• Exercise requirements:
Begin with the line that contains "shelfpot('upper of two" and end with the line that contains "shelfpot('tall white cylinder": copy that span of lines exactly, and nothing outside it.

• Raw records:
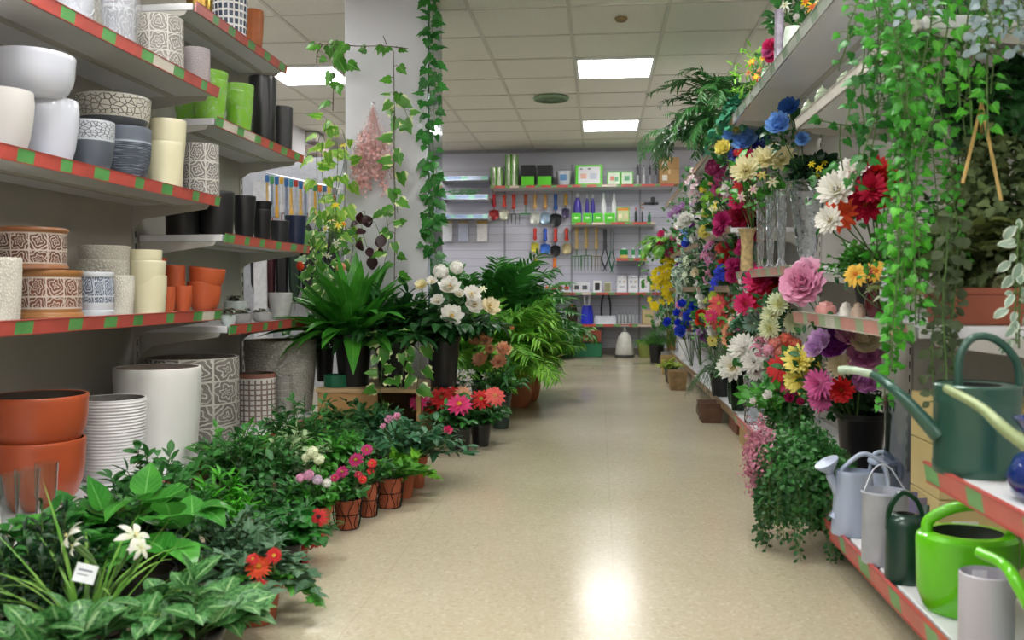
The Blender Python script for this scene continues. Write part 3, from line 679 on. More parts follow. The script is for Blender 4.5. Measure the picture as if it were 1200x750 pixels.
# --- far top shelf
GOLD = M('#9a7c3c', .22, .9, .1, 8)
shelfpot('shiny gold pot on the highest left shelf', 222, 254, -22, F0, 'cyltaper', GOLD, DARKIN, front=-1.66)
SPOT = carved('#e4e6ea', '#39465f', 'squares', 20, 9, rough=.25, b=.2)
shelfpot('white pot speckled with dark blue squares on the highest left shelf', 252, 294, -26, F0, 'cyltaper', SPOT, GREYIN, front=-1.66)
shelfpot('orange terracotta pot at the end of the highest left shelf', 288, 312, 13, F0, 'egg', M('#b0602a', .4), DARKIN, front=-1.66)
# --- green shelf
LIME = M('#79b82a', .25, 0, .06, 5, 0, .3)
def greenpair(labels, l, r, t, tt, X=None):
    x, y, rad, hh = fit(l, r, t, F1, -1.575, X)
    a = thing('wrapped_plant_pot', labels[0], 'plant pot', (x, y, F1), 'bright green pots'); obj('pot', pot_me(rad * .97, hh, 'taper', LIME, DARKIN), parent=a)
    obj('plastic_wrap', MB().add(lathe_t([(rad * .8, .002), (rad * .98, hh * .5), (rad * 1.03, hh * 1.0), (rad * 1.0, hh + tt * .9)], 40, lambda a_, z: .02 * math.sin(a_ * 9 + z * 40))), film('#eef6ee', .04), a)
    tag(obj('plant_pot', pot_me(rad * 1.0, hh * .8, 'taper', LIME, DARKIN), loc=(x, y, F1 + tt + hh * .2)), labels[1], 'plant pot', 'bright green pots')
greenpair(('lime green film-wrapped pot in the middle of the three green columns, lower', 'lime green pot nested atop the middle green column'), 226, 270, 95, .035)
greenpair(('lime green film-wrapped pot beside the tall black pot, lower', 'lime green pot nested in the column next to the tall black pot'), 264, 300, 108, .03)
greenpair(('lime green film-wrapped pot farthest left and partly behind the mauve pot, lower', 'lime green pot nested at the far left behind the top near shelf'), 205, 250, 100, .03, X=-1.78)
shelfpot('tall glossy black pot next to the lime green pots', 294, 326, 91, F1, 'cyltaper', BLK2, BLK, front=-1.575)
shelfpot('shorter charcoal pot at the end of the green pot shelf', 319, 345, 126, F1, 'cyltaper', M('#343538', .4), BLK, front=-1.575)
# --- black pots
BG = 'black plastic pots in a row'
shelfpot('wide black planter behind the near shelf end, leftmost of the black row', 196, 234, 236, F2, 'cyl', BLK, BLK, front=-1.545, group=BG, X=-1.76)
shelfpot('black pot with squared look second from the left in the black row', 233, 276, 225, F2, 'cyltaper', BLK, BLK, front=-1.545, group=BG)
shelfpot('tall slim black pot in the middle of the black row', 273, 301, 230, F2, 'taper', BLK, BLK, front=-1.545, group=BG)
_, (qx, qy, qr, qh) = shelfpot('black ridged pot right of the tall slim one', 296, 319, 246, F2, 'taper', BLK, BLK, front=-1.545, group=BG)
shelfpot('black pot nested on top of the ridged black pot', 297, 320, 232, F2, 'taper', BLK, BLK, front=-1.545, group=BG, h=.07, dz=qh - .03)
shelfpot('small charcoal pot in front of the navy pot', 316, 340, 259, F2, 'taper', M('#26282c', .35), BLK, front=-1.545, group=BG)
shelfpot('navy blue plastic pot at the end of the black row', 334, 360, 253, F2, 'taper', M('#1c2740', .35), BLK, front=-1.545, gap=.0, group=BG)
# --- succulent dishes
def succulent(mb, p, r, rg, mi=0):
    for ring, (n_, e, L) in enumerate(((8, .25, 1), (7, .6, .8), (5, 1.0, .6))):
        for i in range(n_):
            a = 2 * PI * (i + ring * .5) / n_; d = Vector((math.cos(a) * math.cos(e), math.sin(a) * math.cos(e), math.sin(e)))
            mb.add(rg.choice(LS['oval']), basis(d), p, r * L, mi)
SUC = leaf_mat('#5f8a78', '#87a898', None, .5, .1, '#a87a70')
for i, (l, r, t, lb) in enumerate(((258, 276, 352, 'tiny clear dish of succulents farthest left'), (268, 296, 358, 'grey stone dish of blue-green succulents in the middle'), (294, 320, 352, 'grey oval dish of succulents beside the small grey pot'), (262, 290, 330, 'frosted glass jar of succulents behind the stone dishes'))):
    x, y, rad, hh = fit(l, r, 371, F3, -1.53, X=-1.66 if i == 3 else None)
    th = thing('succulent_dish', lb, 'succulent', (x, y, F3), 'small dishes of succulents')
    obj('dish', pot_me(rad, .10 if i == 3 else .045, 'bowl', M(['#b8c4c4', '#8f8f8c', '#9a9a98', '#aab4b0'][i], .4), DARKIN), parent=th)
    rg = random.Random(i); mb = MB()
    for k in range(7):
        a = rg.uniform(0, 6.3); q = rad * .6 * math.sqrt(rg.random()); succulent(mb, (q * math.cos(a), q * math.sin(a), (.09 if i == 3 else .035) + rg.uniform(0, .03)), .03, rg)
    obj('leaves', mb, SUC, th)
shelfpot('small weathered grey pot at the end of the succulent shelf', 314, 343, 343, F3, 'taper', M('#b3b3b2', .6, 0, .15, 14), GREYIN, front=-1.53)
# --- bottom shelf
LBX = -1.475
TW = M('#dfdedb', .4, 0, .02, 6); RIB = carved('#cfd0d2', '#dcdcdc', 'ribs', 1, 26, rough=.4, b=.5)
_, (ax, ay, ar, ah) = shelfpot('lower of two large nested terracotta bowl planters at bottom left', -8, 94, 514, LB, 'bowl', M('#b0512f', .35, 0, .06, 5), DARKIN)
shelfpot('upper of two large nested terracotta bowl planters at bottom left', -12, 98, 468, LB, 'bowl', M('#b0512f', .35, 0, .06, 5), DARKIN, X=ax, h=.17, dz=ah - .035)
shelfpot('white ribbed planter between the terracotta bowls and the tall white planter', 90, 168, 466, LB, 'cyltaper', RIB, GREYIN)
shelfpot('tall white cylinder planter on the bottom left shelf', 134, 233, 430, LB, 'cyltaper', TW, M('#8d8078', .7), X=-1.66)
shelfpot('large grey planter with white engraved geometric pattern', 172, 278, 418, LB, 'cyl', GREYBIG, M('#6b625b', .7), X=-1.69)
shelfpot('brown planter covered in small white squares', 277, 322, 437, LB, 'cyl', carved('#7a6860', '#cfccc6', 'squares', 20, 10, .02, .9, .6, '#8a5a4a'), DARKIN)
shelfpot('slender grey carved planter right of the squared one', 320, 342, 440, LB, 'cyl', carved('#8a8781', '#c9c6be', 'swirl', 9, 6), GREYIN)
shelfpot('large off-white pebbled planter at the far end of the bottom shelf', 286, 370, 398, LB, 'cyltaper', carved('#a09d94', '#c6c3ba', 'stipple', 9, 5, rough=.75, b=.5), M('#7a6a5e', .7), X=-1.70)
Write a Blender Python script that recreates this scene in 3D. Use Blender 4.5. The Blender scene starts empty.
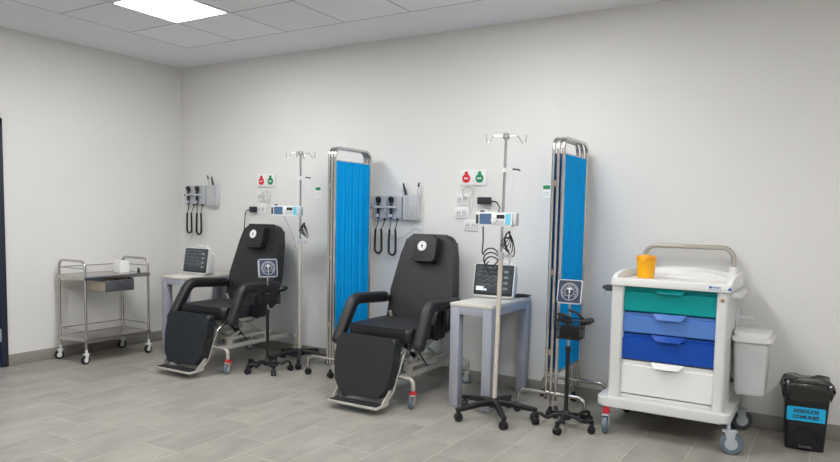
import bpy, bmesh, math, random
from mathutils import Vector, Matrix
random.seed(7)
C = bpy.context.scene.collection
PI = math.pi

# ------------------------------------------------------------------ camera
CAM = (6.0319, -4.9734, 1.37)
YAW, PITCH, ROLL, FPX, CYPX = 0.5447, 0.0778, -0.0192, 681.13, 268.19
def camera():
    cy, sy, cp, sp = math.cos(YAW), math.sin(YAW), math.cos(PITCH), math.sin(PITCH)
    f = Vector((-sy*cp, cy*cp, -sp)); r = Vector((cy, sy, 0)); d = f.cross(r)
    cr, sr = math.cos(ROLL), math.sin(ROLL)
    r2 = cr*r + sr*d; d2 = -sr*r + cr*d
    cam = bpy.data.cameras.new('camera'); o = bpy.data.objects.new('camera', cam); C.objects.link(o)
    m = Matrix((r2, -d2, -f)).transposed().to_4x4(); m.translation = Vector(CAM)
    o.matrix_world = m
    cam.sensor_fit = 'HORIZONTAL'; cam.sensor_width = 36.0
    cam.lens = FPX/840*36; cam.shift_y = (CYPX-231)/840; cam.clip_start = .05
    bpy.context.scene.camera = o
camera()

# ------------------------------------------------------------------ world and exposure
w = bpy.data.worlds.new('world'); bpy.context.scene.world = w; w.use_nodes = True
w.node_tree.nodes['Background'].inputs[0].default_value = (.8, .85, .95, 1)
w.node_tree.nodes['Background'].inputs[1].default_value = 0.15
vs = bpy.context.scene.view_settings
vs.view_transform = 'Standard'; vs.look = 'None'; vs.gamma = 1; vs.use_curve_mapping = False
vs.exposure = 1.84
LAMP = 10.0          # strength of the ceiling panels
ROOM_X, ROOM_Y, H = 8.4, -6.4, 2.87

# ------------------------------------------------------------------ materials
def lin(c):
    return tuple(((v/255)/12.92 if v/255 <= .04045 else ((v/255+.055)/1.055)**2.4) for v in c) + (1,)
MATS = {}
def mat(name, rgb, rough=.5, metal=0., var=0., scale=8., bump=0., bscale=60., spec=None, emit=0., stretch=None, coat=0.):
    if name in MATS: return MATS[name]
    m = bpy.data.materials.new(name); m.use_nodes = True
    nt = m.node_tree; N = nt.nodes; L = nt.links; b = N['Principled BSDF']
    b.inputs['Base Color'].default_value = lin(rgb); b.inputs['Roughness'].default_value = rough
    b.inputs['Metallic'].default_value = metal
    if spec is not None: b.inputs['Specular IOR Level'].default_value = spec
    if coat: b.inputs['Coat Weight'].default_value = coat; b.inputs['Coat Roughness'].default_value = .15
    tc = N.new('ShaderNodeTexCoord'); src = tc.outputs['Object']
    if stretch:
        mp = N.new('ShaderNodeMapping'); mp.inputs['Scale'].default_value = stretch
        L.new(src, mp.inputs[0]); src = mp.outputs[0]
    if var:
        no = N.new('ShaderNodeTexNoise'); no.inputs['Scale'].default_value = scale; no.inputs['Detail'].default_value = 4
        L.new(src, no.inputs['Vector'])
        mx = N.new('ShaderNodeMix'); mx.data_type = 'RGBA'
        mx.inputs[6].default_value = lin([max(0, v*(1-var)) for v in rgb]); mx.inputs[7].default_value = lin([min(255, v*(1+var)) for v in rgb])
        L.new(no.outputs['Fac'], mx.inputs[0]); L.new(mx.outputs[2], b.inputs['Base Color'])
    if bump:
        n2 = N.new('ShaderNodeTexNoise'); n2.inputs['Scale'].default_value = bscale; n2.inputs['Detail'].default_value = 3
        L.new(src, n2.inputs['Vector'])
        bp = N.new('ShaderNodeBump'); bp.inputs['Strength'].default_value = bump; bp.inputs['Distance'].default_value = .004
        L.new(n2.outputs['Fac'], bp.inputs['Height']); L.new(bp.outputs[0], b.inputs['Normal'])
    if emit:
        b.inputs['Emission Color'].default_value = lin(rgb); b.inputs['Emission Strength'].default_value = emit
    MATS[name] = m
    return m

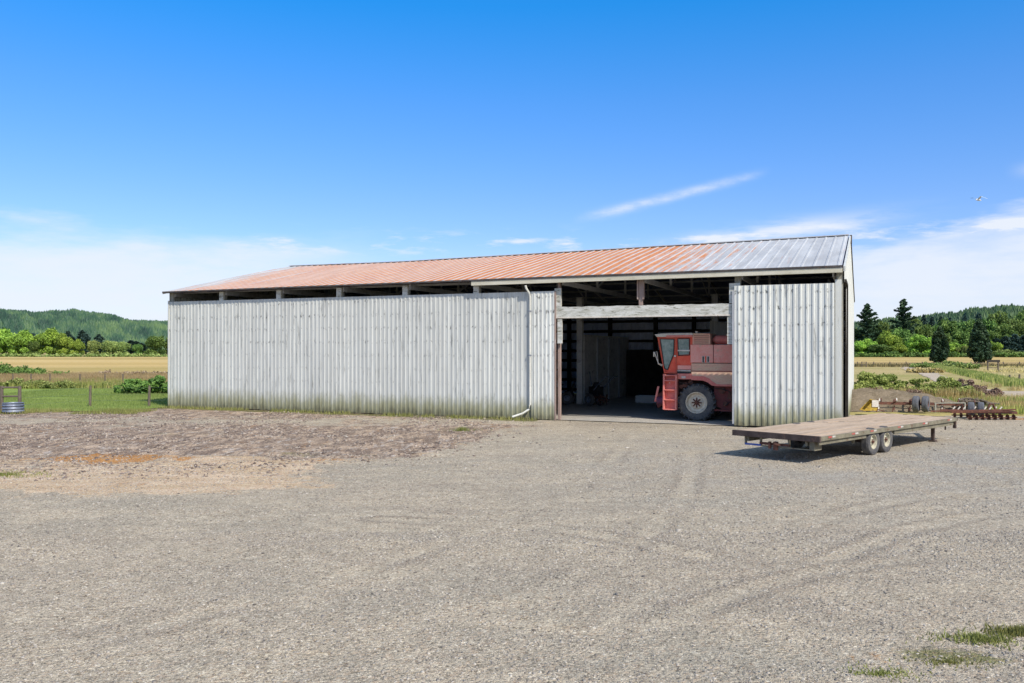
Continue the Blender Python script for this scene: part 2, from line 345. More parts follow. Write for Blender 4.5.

• Response to the exercise:
shelfpot('upper of two large nested terracotta bowl planters at bottom left', -12, 98, 468, LB, 'bowl', M('#b0512f', .35, 0, .06, 5), DARKIN, X=ax, h=.17, dz=ah - .035)
shelfpot('white ribbed planter between the terracotta bowls and the tall white planter', 90, 168, 466, LB, 'cyltaper', RIB, GREYIN)
shelfpot('tall white cylinder planter on the bottom left shelf', 134, 233, 430, LB, 'cyltaper', TW, M('#8d8078', .7), X=-1.66)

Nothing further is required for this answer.